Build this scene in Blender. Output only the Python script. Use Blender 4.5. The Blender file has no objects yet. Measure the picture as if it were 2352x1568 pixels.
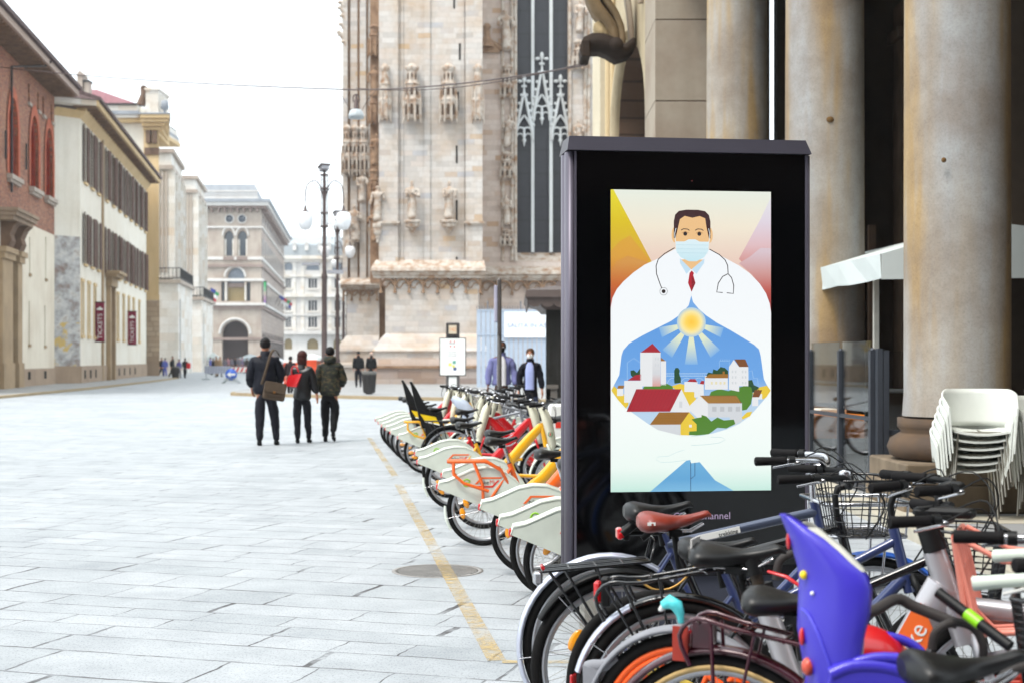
import bpy, bmesh, math, random
from mathutils import Vector, Matrix
R_=math.radians
rnd=random.Random(7)
S=bpy.context.scene
COL=S.collection
# ------------------------------------------------------------------ camera, world, sun, exposure
EXP=1.46
cam=bpy.data.cameras.new('camera'); cam.lens=50; cam.sensor_width=36; cam.clip_start=.1; cam.clip_end=3000
cam.shift_y=(824-784)/2352.0
cam.dof.use_dof=True; cam.dof.focus_distance=7.3; cam.dof.aperture_fstop=4.0
camo=bpy.data.objects.new('camera',cam); COL.objects.link(camo)
camo.location=(0,0,1.5); camo.rotation_euler=(R_(90),0,0); S.camera=camo
W=bpy.data.worlds.new('World'); S.world=W; W.use_nodes=True
nt=W.node_tree; bg=nt.nodes['Background']
sky=nt.nodes.new('ShaderNodeTexSky'); sky.sky_type='NISHITA'; sky.sun_disc=False
SUN_EL,SUN_ROT=60,-135
sky.sun_elevation=R_(SUN_EL); sky.sun_rotation=R_(SUN_ROT); sky.air_density=1.0; sky.dust_density=4.0; sky.ozone_density=1.0
hs=nt.nodes.new('ShaderNodeHueSaturation'); hs.inputs['Saturation'].default_value=.22
nt.links.new(sky.outputs[0],hs.inputs['Color'])
# an even overcast veil mixed over the physical sky
mx=nt.nodes.new('ShaderNodeMixRGB'); mx.inputs[0].default_value=.72; mx.inputs[2].default_value=(7.1,7.85,8.2,1)
nt.links.new(hs.outputs[0],mx.inputs[1]); nt.links.new(mx.outputs[0],bg.inputs[0]); bg.inputs[1].default_value=.108
sd=bpy.data.lights.new('sun','SUN'); sd.energy=1.15; sd.angle=R_(18); sd.color=(1,.95,.88)
so=bpy.data.objects.new('sun',sd); COL.objects.link(so)
az=R_(SUN_ROT); el=R_(SUN_EL)
sdir=Vector((math.sin(az)*math.cos(el),math.cos(az)*math.cos(el),math.sin(el)))
so.rotation_euler=sdir.to_track_quat('Z','Y').to_euler()
S.view_settings.view_transform='Standard'; S.view_settings.look='None'; S.view_settings.exposure=EXP; S.view_settings.gamma=1
S.render.resolution_x=1024; S.render.resolution_y=682
# ------------------------------------------------------------------ helpers
F=3267.0; CU=1176.0; CV=824.0
def P(u,v,Y): return Vector(((u-CU)*Y/F,Y,1.5-(v-CV)*Y/F))
def lin(c):
    if isinstance(c,str):
        c=[int(c[i:i+2],16)/255 for i in (0,2,4)]
        return tuple(x/12.92 if x<.04045 else ((x+.055)/1.055)**2.4 for x in c)
    return tuple(c[:3])
MATS={}
def mat(name,col,rough=.6,metal=0,var=.12,scale=6,bump=0,stretch=None,spec=None,coat=0):
    if name in MATS: return MATS[name]
    if spec is None: spec=.5 if rough<.5 or metal else .18
    m=bpy.data.materials.new(name); m.use_nodes=True; t=m.node_tree; b=t.nodes['Principled BSDF']
    c=lin(col); b.inputs['Roughness'].default_value=rough; b.inputs['Metallic'].default_value=metal
    b.inputs['Specular IOR Level'].default_value=spec; b.inputs['Coat Weight'].default_value=coat
    tc=t.nodes.new('ShaderNodeTexCoord'); mp=t.nodes.new('ShaderNodeMapping'); t.links.new(tc.outputs['Object'],mp.inputs[0])
    if stretch: mp.inputs['Scale'].default_value=stretch
    n=t.nodes.new('ShaderNodeTexNoise'); n.inputs['Scale'].default_value=scale; n.inputs['Detail'].default_value=6; n.inputs['Roughness'].default_value=.6
    t.links.new(mp.outputs[0],n.inputs['Vector'])
    r=t.nodes.new('ShaderNodeValToRGB'); r.color_ramp.elements[0].position=.3; r.color_ramp.elements[1].position=.7
    r.color_ramp.elements[0].color=(*[x*(1-var) for x in c],1); r.color_ramp.elements[1].color=(*[min(1,x*(1+var)) for x in c],1)
    t.links.new(n.outputs['Fac'],r.inputs[0]); t.links.new(r.outputs[0],b.inputs['Base Color'])
    if bump:
        bp=t.nodes.new('ShaderNodeBump'); bp.inputs['Strength'].default_value=bump; bp.inputs['Distance'].default_value=.02
        t.links.new(n.outputs['Fac'],bp.inputs['Height']); t.links.new(bp.outputs[0],b.inputs['Normal'])
    MATS[name]=m; return m
def emat(name,col,st=1.0):
    if name in MATS: return MATS[name]
    m=bpy.data.materials.new(name); m.use_nodes=True; t=m.node_tree; b=t.nodes['Principled BSDF']
    b.inputs['Base Color'].default_value=(.02,.02,.02,1); b.inputs['Emission Color'].default_value=(*lin(col),1)
    b.inputs['Emission Strength'].default_value=st/2**EXP; b.inputs['Roughness'].default_value=.25
    MATS[name]=m; return m
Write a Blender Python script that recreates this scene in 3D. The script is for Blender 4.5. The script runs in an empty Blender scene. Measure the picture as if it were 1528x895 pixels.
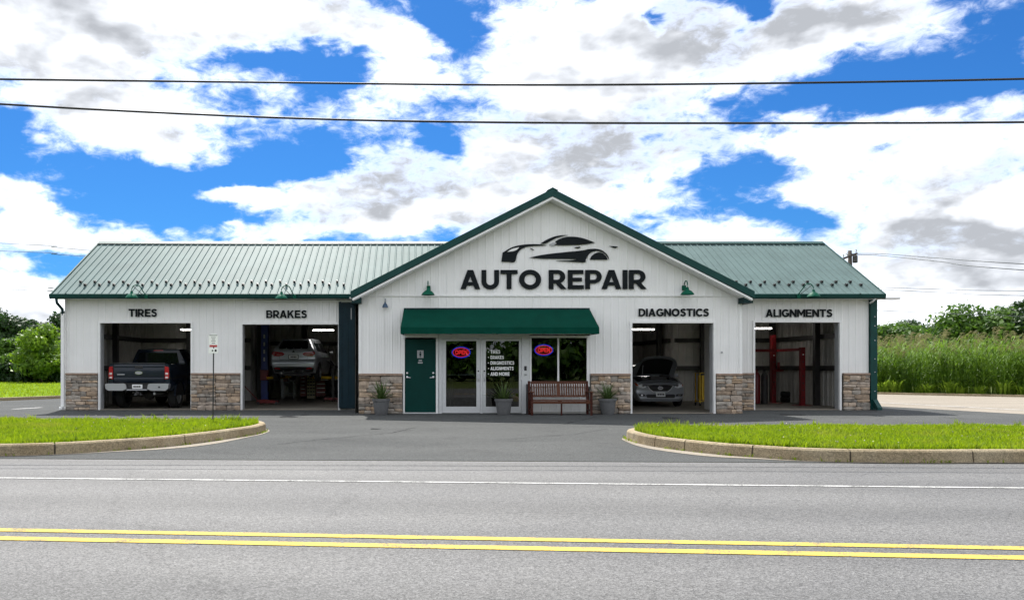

═══

Exactly as written, return every line of the listing, but not the pictures.

### Result for this task
Build this scene in Blender. Output only the Python script. Use Blender 4.5. The Blender file has no objects yet. Measure the picture as if it were 2352x1568 pixels.
import bpy, bmesh, math, random
from mathutils import Vector, Matrix
R_=math.radians
rnd=random.Random(7)
S=bpy.context.scene
COL=S.collection
# ------------------------------------------------------------------ camera, world, sun, exposure
EXP=1.46
cam=bpy.data.cameras.new('camera'); cam.lens=50; cam.sensor_width=36; cam.clip_start=.1; cam.clip_end=3000
cam.shift_y=(824-784)/2352.0
cam.dof.use_dof=True; cam.dof.focus_distance=7.3; cam.dof.aperture_fstop=4.0
camo=bpy.data.objects.new('camera',cam); COL.objects.link(camo)
camo.location=(0,0,1.5); camo.rotation_euler=(R_(90),0,0); S.camera=camo
W=bpy.data.worlds.new('World'); S.world=W; W.use_nodes=True
nt=W.node_tree; bg=nt.nodes['Background']
sky=nt.nodes.new('ShaderNodeTexSky'); sky.sky_type='NISHITA'; sky.sun_disc=False
SUN_EL,SUN_ROT=60,-135
sky.sun_elevation=R_(SUN_EL); sky.sun_rotation=R_(SUN_ROT); sky.air_density=1.0; sky.dust_density=4.0; sky.ozone_density=1.0
hs=nt.nodes.new('ShaderNodeHueSaturation'); hs.inputs['Saturation'].default_value=.22
nt.links.new(sky.outputs[0],hs.inputs['Color'])
# an even overcast veil mixed over the physical sky
mx=nt.nodes.new('ShaderNodeMixRGB'); mx.inputs[0].default_value=.72; mx.inputs[2].default_value=(7.1,7.85,8.2,1)
nt.links.new(hs.outputs[0],mx.inputs[1]); nt.links.new(mx.outputs[0],bg.inputs[0]); bg.inputs[1].default_value=.108
sd=bpy.data.lights.new('sun','SUN'); sd.energy=1.15; sd.angle=R_(18); sd.color=(1,.95,.88)
so=bpy.data.objects.new('sun',sd); COL.objects.link(so)
az=R_(SUN_ROT); el=R_(SUN_EL)
sdir=Vector((math.sin(az)*math.cos(el),math.cos(az)*math.cos(el),math.sin(el)))
so.rotation_euler=sdir.to_track_quat('Z','Y').to_euler()
S.view_settings.view_transform='Standard'; S.view_settings.look='None'; S.view_settings.exposure=EXP; S.view_settings.gamma=1
S.render.resolution_x=1024; S.render.resolution_y=682
# ------------------------------------------------------------------ helpers
F=3267.0; CU=1176.0; CV=824.0
def P(u,v,Y): return Vector(((u-CU)*Y/F,Y,1.5-(v-CV)*Y/F))
def lin(c):
    if isinstance(c,str):
        c=[int(c[i:i+2],16)/255 for i in (0,2,4)]
        return tuple(x/12.92 if x<.04045 else ((x+.055)/1.055)**2.4 for x in c)
    return tuple(c[:3])
MATS={}
def mat(name,col,rough=.6,metal=0,var=.12,scale=6,bump=0,stretch=None,spec=None,coat=0):
    if name in MATS: return MATS[name]
    if spec is None: spec=.5 if rough<.5 or metal else .18
    m=bpy.data.materials.new(name); m.use_nodes=True; t=m.node_tree; b=t.nodes['Principled BSDF']
    c=lin(col); b.inputs['Roughness'].default_value=rough; b.inputs['Metallic'].default_value=metal
    b.inputs['Specular IOR Level'].default_value=spec; b.inputs['Coat Weight'].default_value=coat
    tc=t.nodes.new('ShaderNodeTexCoord'); mp=t.nodes.new('ShaderNodeMapping'); t.links.new(tc.outputs['Object'],mp.inputs[0])
    if stretch: mp.inputs['Scale'].default_value=stretch
    n=t.nodes.new('ShaderNodeTexNoise'); n.inputs['Scale'].default_value=scale; n.inputs['Detail'].default_value=6; n.inputs['Roughness'].default_value=.6
    t.links.new(mp.outputs[0],n.inputs['Vector'])
    r=t.nodes.new('ShaderNodeValToRGB'); r.color_ramp.elements[0].position=.3; r.color_ramp.elements[1].position=.7
    r.color_ramp.elements[0].color=(*[x*(1-var) for x in c],1); r.color_ramp.elements[1].color=(*[min(1,x*(1+var)) for x in c],1)
    t.links.new(n.outputs['Fac'],r.inputs[0]); t.links.new(r.outputs[0],b.inputs['Base Color'])
    if bump:
        bp=t.nodes.new('ShaderNodeBump'); bp.inputs['Strength'].default_value=bump; bp.inputs['Distance'].default_value=.02
        t.links.new(n.outputs['Fac'],bp.inputs['Height']); t.links.new(bp.outputs[0],b.inputs['Normal'])
    MATS[name]=m; return m
def emat(name,col,st=1.0):
    if name in MATS: return MATS[name]
    m=bpy.data.materials.new(name); m.use_nodes=True; t=m.node_tree; b=t.nodes['Principled BSDF']
    b.inputs['Base Color'].default_value=(.02,.02,.02,1); b.inputs['Emission Color'].default_value=(*lin(col),1)
    b.inputs['Emission Strength'].default_value=st/2**EXP; b.inputs['Roughness'].default_value=.25
    MATS[name]=m; return m
Write a Blender Python script that recreates this scene in 3D. The script is for Blender 4.5. The script runs in an empty Blender scene. Measure the picture as if it were 1528x895 pixels.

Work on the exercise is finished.